Napoleon operates outside the circles of the popular kids; he has his own perspective on what is cool (the suit, claiming he has nunchucks in his locker --mispronounced "numchucks-- in true nerd fashion), and sometimes his coolness transcends his situations and makes those around him even envy him a little bit (Napoleon -- gimme some of your tots!)
He sees the beauty that is possible around him, and helps his friends see it within themselves.

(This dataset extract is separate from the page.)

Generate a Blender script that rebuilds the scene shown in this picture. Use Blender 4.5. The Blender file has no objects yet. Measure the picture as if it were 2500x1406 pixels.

We laugh not because we are afraid of not being cool, but because we recognize how cool it is to believe you are cool, no matter how uncoola nd cruel the outside world might be. We laugh because in Napoleon, we have the truest cinematic depiction of nerdness I have personally ever seen. Too often, filmmakers sacrifice verisimilitude in the geek world for happy endings and unrealistic messages desgined to bolster the confidence of those who get shoved into lockers and receive rejection and cruelty as a matter of course. Napoleon is unapologetically free of conventional wisdom; his journey brings him full circle back to the tetherball court, where he is the master of his domain, and he can do "whatever he feels like, GOSH!!" He strikes me as the kind of guy who would feel right at home in his Jedi cloak at Best Buy picking up his copy of the original trilogy. :)
I don't need my nerds to get revenge or dress up nice for prom and get the girl. I want them in their brown suits inexplicably trailing action figures with monofilament out of the back of the bus and feeding their llamas ham.
If you haven't seen Napoleon Dynamite yet, I do believe you should. It's totally sweet.